Last week in the same magazines that carried accounts of troop deployments, there were recruitment ads for women. “If you’re looking for an experience that could help you get an edge on life and be a success,” the ads say. They even suggest that the Army is a good place to meet guys, which I have to assume is correct.

Can the families of our soldiers be blamed if the events of the last month have left them dazed and confused? Can a father who wrote an opinion piece saying that he will not forgive the president if his son is killed in Saudi Arabia, who wrote of his son’s companions that “they joined the Marines as a way of earning enough money to go to college” really be blamed for his blind spot? Can a nineteen-year-old woman saying good-bye to her baby son who tells
People
magazine, “I never thought of anything like this when I joined up,” really be blamed for a statement that sounds so painfully naive?

Can grandparents who find it incredible that any employer would send both parents of young children simultaneously on a
long and dangerous business trip be blamed for their distress? Those who see the world in black and white reply that the military is not just any employer. But that is precisely how it has positioned itself in recent memory.

It’s not just a job, it’s an adventure.

There is a schizophrenic quality to American feeling about this military action in almost every quote you read from average people. On the one hand, they say that we should be there, making short work of Saddam Hussein. On the other hand, they say they want no American lives lost.

Some of this is the natural sentiment surrounding war, and some is skepticism over our reasons for being in the Persian Gulf in the first place. But some is occasioned by modern military recruitment, recruitment that, under current circumstances, smacks of deceptive advertising. In times of conscription no soldier’s mother could fool herself about his ultimate purpose. We always knew that purpose was still there, but somehow it slipped our minds, the fact that “Be all that you can be” could be transformed into “to be or not to be” overnight.

Ever since the United States sent troops to the Middle East, American citizens have publicly yearned for decisive victory without bloodshed—that is, war without war.
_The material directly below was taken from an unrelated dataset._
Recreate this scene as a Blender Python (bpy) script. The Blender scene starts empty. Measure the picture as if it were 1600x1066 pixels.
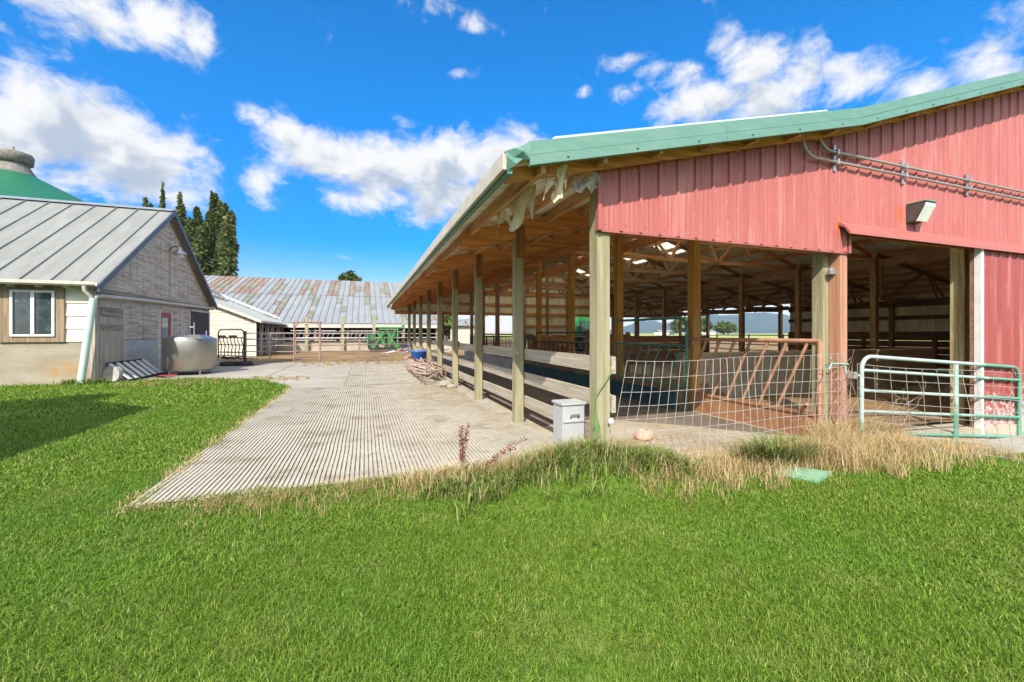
import bpy, math, random
import numpy as np
from mathutils import Vector
random.seed(7); RNG = np.random.default_rng(11)
SC = bpy.context.scene
COL = SC.collection
R = math.radians

# ------------------------------------------------------------------ camera, exposure, sun, sky
cam_d = bpy.data.cameras.new('camera'); cam = bpy.data.objects.new('camera', cam_d); COL.objects.link(cam)
cam_d.sensor_width = 36; cam_d.lens = 657 / 1600 * 36; cam_d.clip_start = .05; cam_d.clip_end = 30000
cam_d.shift_y = -12 / 1600
cam.location = (0, 0, 1.35); cam.rotation_euler = (R(90), 0, -math.atan(230 / 657))
SC.camera = cam
SC.cycles.diffuse_bounces = 7; SC.cycles.max_bounces = 14
SC.view_settings.view_transform = 'Standard'; SC.view_settings.look = 'None'
SC.view_settings.exposure = 1.92; SC.view_settings.gamma = 1

SUN_TRAVEL = Vector((.6, 1, -1))
sd = bpy.data.lights.new('sun', 'SUN'); sun = bpy.data.objects.new('sun', sd); COL.objects.link(sun)
sd.energy = 2.0; sd.angle = R(.5); sd.color = (1, .93, .82)
sun.rotation_euler = SUN_TRAVEL.to_track_quat('-Z', 'Y').to_euler(); sun.location = (-20, -30, 40)

class NT:
    """short hand for node building"""
    def __init__(s, tree): s.t = tree; s.n = tree.nodes; s.l = tree.links
    def new(s, typ, **kw):
        n = s.n.new(typ)
        for k, v in kw.items(): setattr(n, k, v)
        return n
    def put(s, sock, v):
        if hasattr(v, 'is_output'): s.l.new(v, sock)
        else: sock.default_value = v
    def math(s, op, a, b=0., c=0.):
        n = s.n.new('ShaderNodeMath'); n.operation = op
        for i, v in enumerate((a, b, c)): s.put(n.inputs[i], v)
        return n.outputs[0]
    def mix(s, f, a, b, blend='MIX'):
        n = s.n.new('ShaderNodeMix'); n.data_type = 'RGBA'; n.blend_type = blend
        s.put(n.inputs[0], f)
        for i, v in ((6, a), (7, b)): s.put(n.inputs[i], v if hasattr(v, 'is_output') else tuple(v) + ((1,) if len(v) == 3 else ()))
        return n.outputs[2]
    def noise(s, vec, scale, detail=5, rough=.6, lac=2., dist=0.):
        n = s.n.new('ShaderNodeTexNoise'); n.inputs['Scale'].default_value = scale
        n.inputs['Detail'].default_value = detail; n.inputs['Roughness'].default_value = rough
        n.inputs['Lacunarity'].default_value = lac; n.inputs['Distortion'].default_value = dist
        if vec is not None: s.l.new(vec, n.inputs['Vector'])
        return n.outputs['Fac']
    def smooth(s, v, a, b, lo=0., hi=1.):
        n = s.n.new('ShaderNodeMapRange'); n.interpolation_type = 'SMOOTHSTEP'
        s.put(n.inputs[0], v); s.put(n.inputs[1], a); s.put(n.inputs[2], b); s.put(n.inputs[3], lo); s.put(n.inputs[4], hi)
        return n.outputs[0]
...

It would be nice to think that this reflects faith in the power of diplomacy, but it would not be entirely true. Thousands of American homes were unprepared for this eventuality. Thousands of parents sent their twenty-year-olds away to learn a trade. Now they find that they really sent them into battle. And I cannot blame them if some of them find that unreal, or even unfair.

NEW WORLD AT WAR
November 15, 1990

When the police arrived they found the three children alone. They were wearing dirty clothes because they hadn’t figured out how to do the laundry, and their father had tacked a note to the wall, telling them how to get cash with his automatic teller card. They were eight, twelve, and thirteen, and they were hungry. There was no food in the house. Their father had been gone a week.

He’d left for the Persian Gulf.

The case of Staff Sergeant Faagalo Savaiki is a worst-case scenario, an extreme illustration of the collision between a changing American way of life and the demands of war. He is divorced, his ex-wife lives in Hawaii, and she couldn’t manage to pay the airfare to Tennessee, which is where the children were living with their father. He’s back in the States now, charged with child abuse; the children are in foster homes, and the 101st Airborne Division, to which Sergeant Savaiki belongs, is still in the Middle East.

The world has changed since this country was last at war. It’s not simply the shifting sands of geopolitics. In the waning years of Vietnam we were approaching our two hundredth birthday, an adolescent country still devoted to muscling any comers aside and being the undisputed champion of the world. We’ve grown up since. And there is nothing quite so sobering as becoming adult and discovering the real world.

The if of war in the Middle East has turned in many of our minds to a when. We know that once upon a time there were formal declarations of such developments, but that seems so idealistic now. We remember, too, that once we believed we fought wars for reasons straight from the side of some marble monument. We are realistic about this conflict as only a grown-up, slightly world-weary country can be. We are going to war for oil, and, by extension, for the economy. The president trots out his Hitler similes to try to convince us otherwise.

The military is as changed as the rest of us. A support group in California reports that many of the soldiers writing home ask about public opinion, about whether we’re for them or against them. They remember Vietnam; they know that uncomplicated patriotism is no longer our style. Eleven percent of our armed forces personnel are female today, more than a tenfold increase over twenty years ago. If heavy fighting begins, a significant number of casualties will be women. People who yearn for the good old days are sure that women in body bags will convince us that women have overstepped their bounds.